地元の大正に住んでいる人も手伝いに来てくれるようになったんですけど、その人たちがS N Sで人魚棟の状況を発信してくれたんです。

そうすると、大正区ってコンパクトな街だから、その発信が大正区長の目に止まったみたいで、

大正区で「ヘルプミー」って言われたら、僕がいくしかないやん!

って、わざわざご本人自ら駆けつけてくださったんです。

 

 

ノリがよくて、めっちゃ面白い区長でしたね。

最初は「大正区長ってタスキをかけた自称区長言うてる怪しい人が来てる」ってなって、ざわつきましたけど笑。

よくよく聞いたら本物で、それが当時の大正区名物区長・筋原章博(現・港区長)さんでした。その出会いの後、大正区として神吉さんの暮らしぶりを広報でバックアップしてくれるように。

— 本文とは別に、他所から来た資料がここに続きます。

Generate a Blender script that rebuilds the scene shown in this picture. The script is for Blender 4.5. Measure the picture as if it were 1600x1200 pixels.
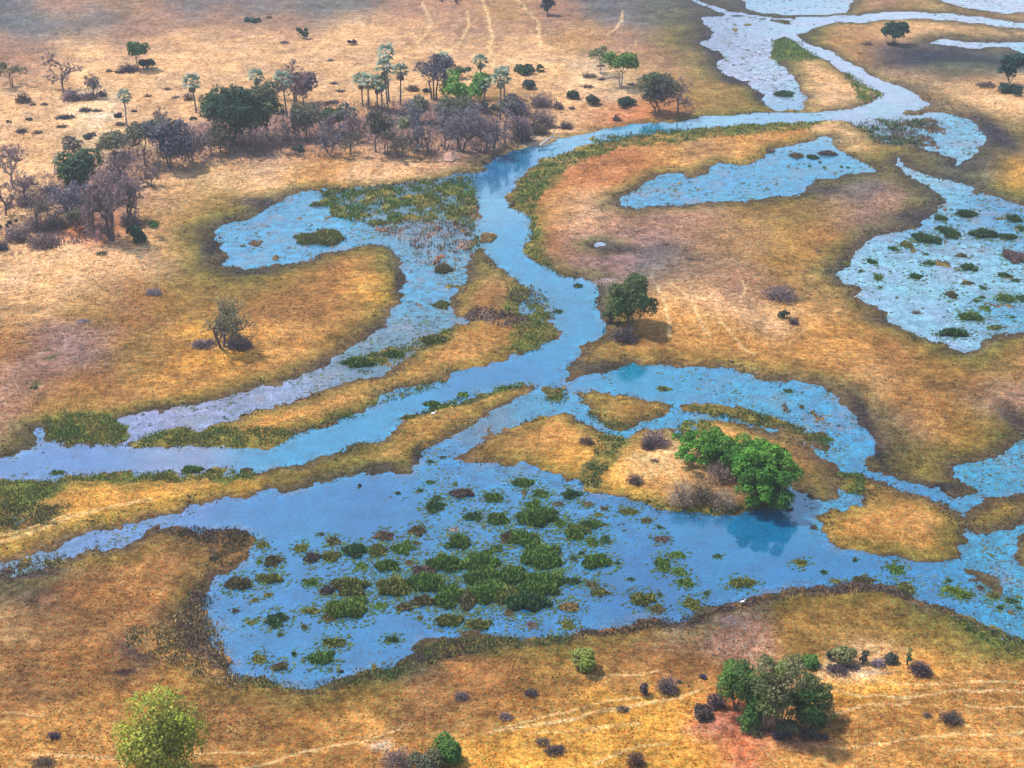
import bpy, math, random
import numpy as np
from mathutils import Vector, Matrix

for o in list(bpy.data.objects):
    bpy.data.objects.remove(o)
S = bpy.context.scene
COL = S.collection
rng = np.random.default_rng(7)
random.seed(7)

# ------------------------------------------------------------------ camera, sky, sun, exposure
CAM_H, PITCH, HFOV = 100.0, math.radians(27.0), math.radians(40.0)
F = 800.0 / math.tan(HFOV / 2)
cd = bpy.data.cameras.new('camera')
cam = bpy.data.objects.new('camera', cd)
COL.objects.link(cam)
cam.location = (0, 0, CAM_H)
cam.rotation_euler = (math.pi / 2 - PITCH, 0, 0)
cd.sensor_fit = 'HORIZONTAL'
cd.angle = HFOV
cd.clip_start, cd.clip_end = 0.5, 12000
S.camera = cam

SUN_EL = math.radians(56)
SUN_AZ = math.atan2(-0.80, 0.45)            # towards the sun: left of the view and a little beyond
w = bpy.data.worlds.new('World'); S.world = w; w.use_nodes = True
nt = w.node_tree
sky = nt.nodes.new('ShaderNodeTexSky'); sky.sky_type = 'NISHITA'; sky.sun_disc = False
sky.sun_elevation = SUN_EL; sky.sun_rotation = SUN_AZ
sky.air_density = 1.1; sky.dust_density = 0.9; sky.ozone_density = 0.25
bg = nt.nodes['Background']; bg.inputs['Strength'].default_value = 0.15
nt.links.new(sky.outputs[0], bg.inputs['Color'])
sl = bpy.data.lights.new('sun', 'SUN'); so = bpy.data.objects.new('sun', sl); COL.objects.link(so)
sl.energy = 3.0; sl.angle = math.radians(4.0); sl.color = (1.0, 0.96, 0.90)
sd = Vector((math.sin(SUN_AZ) * math.cos(SUN_EL), math.cos(SUN_AZ) * math.cos(SUN_EL), math.sin(SUN_EL)))
so.rotation_euler = sd.to_track_quat('Z', 'Y').to_euler()
S.view_settings.view_transform = 'Standard'; S.view_settings.look = 'None'
S.view_settings.gamma = 1.0; S.view_settings.use_curve_mapping = False
S.view_settings.exposure = 0.8
S.render.engine = 'CYCLES'
S.cycles.max_bounces = 5; S.cycles.diffuse_bounces = 2; S.cycles.glossy_bounces = 2
S.cycles.transmission_bounces = 3; S.cycles.volume_bounces = 0
S.cycles.caustics_reflective = False; S.cycles.caustics_refractive = False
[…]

古い建物を活用して若い人が住むってことが、大正区の方針そのものだったんです。そのおかげで全力でサポートしてくださいました。

 

 

大正区話題ガールに

「空き家で何かやろうとしているんだ、面白そう!」と思ってくれた人が手伝いに来てくれたり、「大正」っていうキーワードで地元の人が見にきてくれたり、こんな感じで、彼女が大正に来てプチブレイクしたんです。

 

小川
小川
このプチブレイクを知った人達は「変な女の子が来たらしい」「やばいぞやばいぞ」ってなってました笑
「神吉さんがなんかするんやーいこかー」とか『ヘルプミー』やから「助けたろー」とかの気持ちの人もいたと思うけど、正直なところ「この子、大丈夫なのかな?」ってのがあったのかも笑
神吉奈桜
神吉奈桜

 

「ヘルプミー」で変わったこと

彼女は『アーティストはたとえ不幸であったとしても、反骨精神から製作物が生まれるものだと思っていたけど、ここにきて『安心安全に人と暮らして、そこから出てくるものがある』と言っていました。

エネルギーがネガティブなところから、ポジティブなところに変わったみたいです。

神吉奈桜
神吉奈桜
当時、住んでいたおじいちゃんおばあちゃんが私が来たことをすごく喜んでくれて応援してくれたことは、すごく励みになったし、私の中でアーティストとしての何かが、確実に変わったと思います。